Abstract
This paper discusses the book Hello Sailor! The Hidden History of Gay Life at Sea published in 2003 by Paul Baker and Jo Stanley, re‐interpreted as a landmark temporary exhibition Hello Sailor! Gay Life on the Ocean Wave at the Merseyside Maritime Museum, Liverpool from where it travelled in 2007 to other maritime museums. Based largely on oral history interviews and part of a hidden histories project, the book recovers the previously repressed twentieth‐century histories of gay sailors in the ‘gay heaven’ of the merchant navy.
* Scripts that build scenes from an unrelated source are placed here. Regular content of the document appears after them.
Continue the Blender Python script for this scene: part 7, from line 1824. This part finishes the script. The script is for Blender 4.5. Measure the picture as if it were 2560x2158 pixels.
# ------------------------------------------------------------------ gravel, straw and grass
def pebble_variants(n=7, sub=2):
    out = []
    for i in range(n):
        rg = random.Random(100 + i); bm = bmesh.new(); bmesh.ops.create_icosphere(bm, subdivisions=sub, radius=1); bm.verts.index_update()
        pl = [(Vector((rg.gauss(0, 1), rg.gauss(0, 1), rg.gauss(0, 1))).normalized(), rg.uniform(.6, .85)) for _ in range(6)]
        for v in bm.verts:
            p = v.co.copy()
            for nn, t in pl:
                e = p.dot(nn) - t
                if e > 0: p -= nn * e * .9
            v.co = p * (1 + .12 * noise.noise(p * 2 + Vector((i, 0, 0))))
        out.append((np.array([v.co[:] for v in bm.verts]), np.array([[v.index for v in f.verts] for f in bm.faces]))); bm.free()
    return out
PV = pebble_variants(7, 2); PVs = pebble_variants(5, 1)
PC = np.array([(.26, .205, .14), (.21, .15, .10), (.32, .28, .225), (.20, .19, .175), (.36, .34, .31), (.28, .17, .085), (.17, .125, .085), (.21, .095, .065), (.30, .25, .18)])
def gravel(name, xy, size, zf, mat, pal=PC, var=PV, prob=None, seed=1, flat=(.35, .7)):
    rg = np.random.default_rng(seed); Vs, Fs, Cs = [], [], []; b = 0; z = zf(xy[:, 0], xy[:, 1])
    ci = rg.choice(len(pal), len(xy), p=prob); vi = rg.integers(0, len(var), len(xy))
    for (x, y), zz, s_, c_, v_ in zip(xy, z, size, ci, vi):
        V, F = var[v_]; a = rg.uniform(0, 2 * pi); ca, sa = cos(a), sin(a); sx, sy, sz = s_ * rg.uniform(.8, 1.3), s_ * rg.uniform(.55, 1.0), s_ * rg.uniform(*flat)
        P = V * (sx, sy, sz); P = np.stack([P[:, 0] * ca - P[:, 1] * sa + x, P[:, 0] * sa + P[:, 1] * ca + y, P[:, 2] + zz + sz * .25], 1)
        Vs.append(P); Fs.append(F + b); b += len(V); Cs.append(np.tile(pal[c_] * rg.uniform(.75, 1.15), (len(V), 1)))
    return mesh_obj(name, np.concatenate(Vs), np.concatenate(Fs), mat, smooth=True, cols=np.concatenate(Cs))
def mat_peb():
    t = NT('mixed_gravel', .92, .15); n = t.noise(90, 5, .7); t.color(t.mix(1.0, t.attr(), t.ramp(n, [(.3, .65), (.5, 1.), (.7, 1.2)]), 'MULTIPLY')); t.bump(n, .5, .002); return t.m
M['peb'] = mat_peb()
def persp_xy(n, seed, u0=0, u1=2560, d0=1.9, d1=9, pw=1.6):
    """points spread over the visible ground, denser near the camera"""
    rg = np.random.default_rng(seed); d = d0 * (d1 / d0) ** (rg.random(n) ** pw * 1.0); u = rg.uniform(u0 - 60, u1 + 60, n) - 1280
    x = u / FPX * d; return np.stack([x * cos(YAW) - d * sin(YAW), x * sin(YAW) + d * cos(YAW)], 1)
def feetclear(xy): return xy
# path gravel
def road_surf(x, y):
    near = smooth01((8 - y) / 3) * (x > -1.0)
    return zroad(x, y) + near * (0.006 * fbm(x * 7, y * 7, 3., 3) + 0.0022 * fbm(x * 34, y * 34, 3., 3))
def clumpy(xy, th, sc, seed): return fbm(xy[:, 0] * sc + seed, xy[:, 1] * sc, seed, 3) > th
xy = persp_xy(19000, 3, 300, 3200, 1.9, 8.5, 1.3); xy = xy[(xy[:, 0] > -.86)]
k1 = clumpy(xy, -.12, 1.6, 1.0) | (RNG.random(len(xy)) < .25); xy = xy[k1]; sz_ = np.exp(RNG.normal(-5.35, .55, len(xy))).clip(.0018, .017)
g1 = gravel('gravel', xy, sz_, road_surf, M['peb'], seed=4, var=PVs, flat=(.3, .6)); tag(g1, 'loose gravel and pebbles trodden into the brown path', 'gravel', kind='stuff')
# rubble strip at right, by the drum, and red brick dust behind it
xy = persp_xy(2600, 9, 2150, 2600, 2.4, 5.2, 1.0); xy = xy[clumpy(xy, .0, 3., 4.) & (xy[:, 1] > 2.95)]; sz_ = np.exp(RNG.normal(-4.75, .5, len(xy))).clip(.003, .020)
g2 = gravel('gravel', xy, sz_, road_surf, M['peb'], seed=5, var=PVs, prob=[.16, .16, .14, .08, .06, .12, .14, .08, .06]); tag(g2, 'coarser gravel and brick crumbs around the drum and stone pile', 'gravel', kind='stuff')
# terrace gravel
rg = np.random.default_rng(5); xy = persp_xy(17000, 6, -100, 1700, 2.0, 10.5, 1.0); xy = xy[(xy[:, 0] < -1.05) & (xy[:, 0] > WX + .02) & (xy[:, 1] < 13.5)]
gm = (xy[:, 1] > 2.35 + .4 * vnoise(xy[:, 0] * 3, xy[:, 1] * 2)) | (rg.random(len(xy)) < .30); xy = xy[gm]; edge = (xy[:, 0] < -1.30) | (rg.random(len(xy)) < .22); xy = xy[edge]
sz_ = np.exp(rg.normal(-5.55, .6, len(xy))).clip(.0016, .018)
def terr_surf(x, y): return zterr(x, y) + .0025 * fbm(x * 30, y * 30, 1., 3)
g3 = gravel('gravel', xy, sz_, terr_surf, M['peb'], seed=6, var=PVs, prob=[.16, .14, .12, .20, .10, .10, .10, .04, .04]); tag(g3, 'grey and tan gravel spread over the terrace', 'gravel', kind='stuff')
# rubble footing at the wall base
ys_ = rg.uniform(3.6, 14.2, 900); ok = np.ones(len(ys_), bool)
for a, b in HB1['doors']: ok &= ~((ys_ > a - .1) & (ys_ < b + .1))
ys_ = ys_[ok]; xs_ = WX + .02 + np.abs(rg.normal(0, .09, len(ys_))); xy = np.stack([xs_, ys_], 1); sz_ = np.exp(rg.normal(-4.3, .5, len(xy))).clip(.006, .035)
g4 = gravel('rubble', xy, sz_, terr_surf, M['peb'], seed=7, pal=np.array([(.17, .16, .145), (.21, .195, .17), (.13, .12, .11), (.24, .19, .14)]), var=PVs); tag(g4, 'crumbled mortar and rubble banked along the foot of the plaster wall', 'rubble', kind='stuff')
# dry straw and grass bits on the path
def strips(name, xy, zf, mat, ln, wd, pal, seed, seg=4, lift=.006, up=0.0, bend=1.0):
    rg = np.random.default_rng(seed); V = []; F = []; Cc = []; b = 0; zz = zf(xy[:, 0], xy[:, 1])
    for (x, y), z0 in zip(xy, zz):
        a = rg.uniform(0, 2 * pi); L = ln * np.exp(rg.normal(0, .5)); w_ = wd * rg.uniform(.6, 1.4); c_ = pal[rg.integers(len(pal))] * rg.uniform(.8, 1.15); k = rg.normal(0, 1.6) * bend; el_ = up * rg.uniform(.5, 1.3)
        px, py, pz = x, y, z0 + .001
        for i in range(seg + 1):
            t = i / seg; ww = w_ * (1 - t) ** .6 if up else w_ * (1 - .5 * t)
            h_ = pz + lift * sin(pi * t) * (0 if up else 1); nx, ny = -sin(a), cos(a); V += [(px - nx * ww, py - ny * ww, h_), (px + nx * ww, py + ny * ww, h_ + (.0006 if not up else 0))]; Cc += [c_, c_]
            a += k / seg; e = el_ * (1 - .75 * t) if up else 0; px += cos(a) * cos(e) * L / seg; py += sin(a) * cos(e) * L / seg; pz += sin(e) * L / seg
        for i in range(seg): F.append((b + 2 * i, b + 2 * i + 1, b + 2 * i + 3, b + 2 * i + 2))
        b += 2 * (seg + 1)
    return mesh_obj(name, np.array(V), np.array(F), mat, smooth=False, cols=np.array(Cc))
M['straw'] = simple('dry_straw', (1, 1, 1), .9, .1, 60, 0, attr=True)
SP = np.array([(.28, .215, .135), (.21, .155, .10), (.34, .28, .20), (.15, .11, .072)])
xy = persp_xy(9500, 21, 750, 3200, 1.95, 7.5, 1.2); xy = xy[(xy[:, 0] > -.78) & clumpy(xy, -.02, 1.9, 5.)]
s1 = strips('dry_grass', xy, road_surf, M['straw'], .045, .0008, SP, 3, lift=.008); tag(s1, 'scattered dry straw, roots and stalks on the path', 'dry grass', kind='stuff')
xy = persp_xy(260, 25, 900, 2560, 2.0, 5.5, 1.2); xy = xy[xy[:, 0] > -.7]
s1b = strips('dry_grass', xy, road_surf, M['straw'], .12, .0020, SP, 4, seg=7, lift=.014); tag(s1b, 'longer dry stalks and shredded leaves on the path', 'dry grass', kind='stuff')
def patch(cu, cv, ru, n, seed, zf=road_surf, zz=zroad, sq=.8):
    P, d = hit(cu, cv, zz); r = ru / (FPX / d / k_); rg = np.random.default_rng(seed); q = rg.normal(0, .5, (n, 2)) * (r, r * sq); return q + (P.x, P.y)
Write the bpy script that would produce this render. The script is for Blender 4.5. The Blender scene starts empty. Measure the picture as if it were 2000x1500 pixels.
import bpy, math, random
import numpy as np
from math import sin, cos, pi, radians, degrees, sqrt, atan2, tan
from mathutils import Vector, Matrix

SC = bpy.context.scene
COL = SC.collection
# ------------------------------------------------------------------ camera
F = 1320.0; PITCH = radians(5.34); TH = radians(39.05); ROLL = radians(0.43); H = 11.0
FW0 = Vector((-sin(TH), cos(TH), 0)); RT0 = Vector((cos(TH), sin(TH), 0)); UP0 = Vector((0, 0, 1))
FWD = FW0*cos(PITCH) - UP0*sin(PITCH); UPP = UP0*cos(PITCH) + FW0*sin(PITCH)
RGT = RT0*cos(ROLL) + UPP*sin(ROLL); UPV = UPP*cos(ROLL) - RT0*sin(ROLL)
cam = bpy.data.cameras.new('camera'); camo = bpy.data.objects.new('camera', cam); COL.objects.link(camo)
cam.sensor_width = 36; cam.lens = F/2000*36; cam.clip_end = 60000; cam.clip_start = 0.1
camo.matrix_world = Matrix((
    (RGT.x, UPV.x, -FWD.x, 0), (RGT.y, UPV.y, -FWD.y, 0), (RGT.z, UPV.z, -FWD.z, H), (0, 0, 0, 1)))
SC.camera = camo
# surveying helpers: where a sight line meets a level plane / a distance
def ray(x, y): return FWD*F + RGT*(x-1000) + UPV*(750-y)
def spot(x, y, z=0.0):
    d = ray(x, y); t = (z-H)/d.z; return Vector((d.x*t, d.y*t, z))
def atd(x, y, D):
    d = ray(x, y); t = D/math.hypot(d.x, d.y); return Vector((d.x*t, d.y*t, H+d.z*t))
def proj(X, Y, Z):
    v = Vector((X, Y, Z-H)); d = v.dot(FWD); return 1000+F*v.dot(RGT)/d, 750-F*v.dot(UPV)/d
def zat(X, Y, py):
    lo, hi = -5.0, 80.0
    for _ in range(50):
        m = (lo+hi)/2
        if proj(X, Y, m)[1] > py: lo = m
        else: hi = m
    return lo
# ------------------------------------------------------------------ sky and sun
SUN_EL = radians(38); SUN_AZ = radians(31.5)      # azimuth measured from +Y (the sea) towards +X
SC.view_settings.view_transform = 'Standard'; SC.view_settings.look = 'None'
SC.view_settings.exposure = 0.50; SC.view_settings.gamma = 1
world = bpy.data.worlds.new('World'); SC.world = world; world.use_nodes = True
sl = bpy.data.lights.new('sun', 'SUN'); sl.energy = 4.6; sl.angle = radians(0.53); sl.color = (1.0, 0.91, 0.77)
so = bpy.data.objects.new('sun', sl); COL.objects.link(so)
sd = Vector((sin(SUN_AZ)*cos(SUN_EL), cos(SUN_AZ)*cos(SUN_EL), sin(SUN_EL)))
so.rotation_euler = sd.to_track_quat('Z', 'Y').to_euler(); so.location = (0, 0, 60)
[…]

This paper explores the construction of gay seafarers presented in the book and exhibition. It reveals what can be understood about the re‐presentation of gendered identities and relations through the celebration of camp and cross‐dressing. Baker and Stanley draw on queer theory rather than gay and lesbian studies, and argue that the recovered history is not about civil rights but is rather‘a politics of carnival, transgression and parody’. The book and, to a greater extent, the exhibition, however, only partially unravel two important issues: sex and misogyny. The present paper asks what light ‘hidden histories’ re‐presented in museums can shed on gender and sexual relations in the present.
Notes
1. Camp is described as ‘To speak, act, or in any way attract or attempt to attract attention, especially if noisily, flamboyantly, bizarrely, or in any other way calculated to announce, express, or burlesque one's own homosexuality or that of any other person. As a NOUN, camp refers to such flamboyance or bizarrerie of speech or action, or to the person displaying it. The VERBAL NOUN, camping, is very common; it should be noticed that camping is largely a practice of male homosexuals, and is not very common among Lesbians. ADJECTIVE: Campy’ (Cameron and Kulick Citation2006, 22; original emphasis, fonts and case).
2. See especially ‘Gayspeak’: a response (Cameron and Kulick Citation2006, 81).